Mbooni Girls: Where Captain Kalekye Mumo “kulad vumbi”, was labeled “proud”


Media personality and former Kiss FM presenter Kalekye Mumo is an alumnus of Mbooni Girls’ High School which is situated in Makueni County.

Recalling her high school experience to this writer, Kalekye Mumo terms it “tough yet exposing.”

The fourth born in a family of five grew up in Westlands area of Nairobi – and says despite being raised by well-to-do parents in the comfortable surbaban setting, her mother wanted her to experience the “other side of life”.

“I attended Loreto Convent Msongari to Form One. My mother thereafter felt that I needed to get some grounding; that I needed to be serious; she thought I had done enough plays and music. She did not know that would be my life anyway. And so, I went to Mbooni Girls’ High School from Form Two to Form Four,” she exclusively told eDaily.

“There is where I got to learn Sheng’. I had to survive. Where I grew up, we did not communicate in Sheng’. We’d rather speak in Kiswahili sanifu, Kamba or English,” recounts Kalekye.

And about her experience at Mbooni Girls’: “It made me tough! It was quite the experience. The schools in Ukambani are hardship! When they say there are water problems, it is real! I ate githeri every lunch time of my life,” she says, adding: “Unlike schools in other sides of the country such as Meru where they have great soil and great learning environment, there are no such favourable conditions in Ukambani; huko ni vumbi na jua ndiyo utakula!”

Away from being brilliant and full of life, Kalekye Mumo had the other side of her – seriousness – which many of his schoolmates became too familiar with when she was appointed dining hall captain.

“I had options of being the head girl or the DH captain. My best friend was appointed as head girl. I adopt a serious character when doing my job. People know Kalekye to be lively, cheerful and sociable. However in my work, I am a different person altogether. I don’t mess around with work. It is important. I’d have a balance of a person who is fun but I know when not to mess up because when I do, it would be tough,” she says.

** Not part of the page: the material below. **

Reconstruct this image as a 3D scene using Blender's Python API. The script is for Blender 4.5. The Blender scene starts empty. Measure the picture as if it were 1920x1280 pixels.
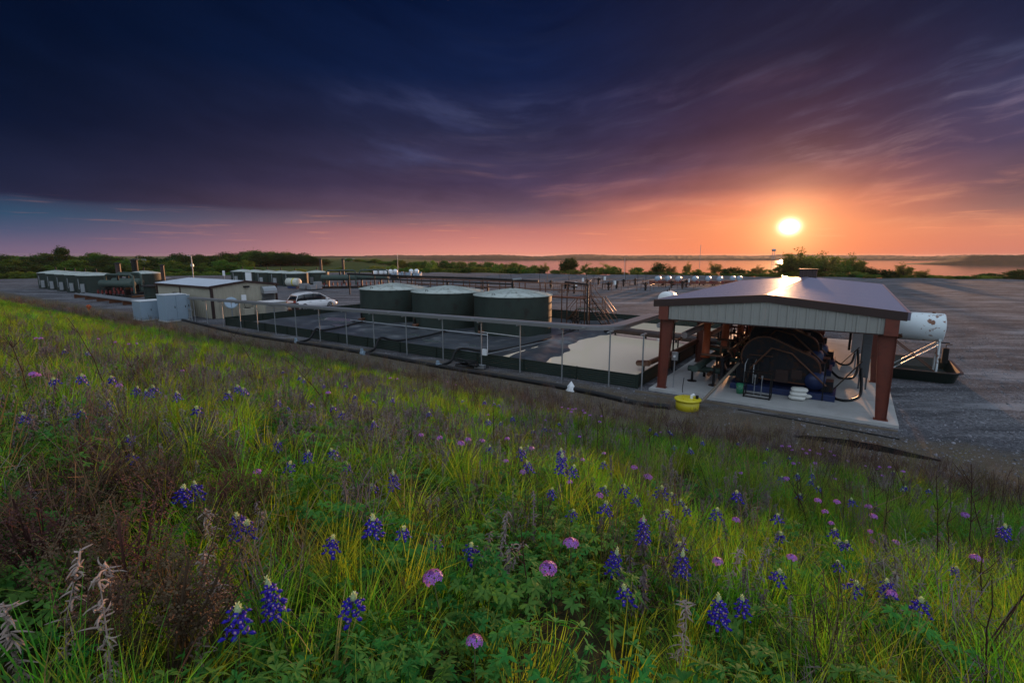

However too much work without play makes Kalekye a dull girl. She recounts: “I did entertainment in all clubs and societies that I was a member of. Actually I was the chairlady of most clubs. I dandiad nearly all school functions. Though I was majorly going out as member of drama and music clubs – things that made sense to me as sports was not my thing. I would do music and drama passionately because I loved them.”

It is when she was a student at Mbooni Girls’ that she was christened the name Catherine Kasavuli. Reason being…? She explains: “Coming from Loreto where English was taught in an exquisite manner… first of all, I had to deal with people at the time Catherine Kasavuli was the biggest thing. So in class, the English teacher loved me because he loved my English. And so when the teacher would call on me, my classmates would go like: ‘Mschew, mwangalie huyo Catherine Kasavuli…mmh, anajidai…”

“I would be like: ‘what have I done?’ Mpaka I am like: ‘should I shut up? Should I adopt a Kamba accent?’ But the only thing that made me survive it, is because they could not sengenya me in Kao. They were shocked that I knew my Kamba so well. That kind of made them go like: ‘okay, we can’t mess with her, we don’t know what she knows; maybe she is pretending that she doesn’t know this one.’”

Being the quick learner that she is, Kalekye Mumo went ahead to learn the infamous Sheng’ language that was being widely used by students.

However, she faced some challenges after mastering the lingo: “When I’d go home for holiday and I speak like that, my neighbours and family would look at me like: ‘what are you saying?’ Then I’d be like: ‘Oh crap I am home!’ Then I’d switch back to English. When I’d go back to school, in the first week I would speak so much English and the guys would go like: ‘nini huyu…?’ Then I’d be like: ‘oh crap!…I had to keep switching.”

And one thing she approves of about her secondary school? Kalekye says: “I experienced people from different walks of life – from Ukambani, Meru and Embu; and I am happy for the exposure Mbooni Girls’ High School gave me.”

Asked to describe her personality in just one adjective, without thinking much, Kalekye Mumo says: “I think of myself as an adaptable person. Put me in any setting, and I would learn the people and I would fit in and I would work!”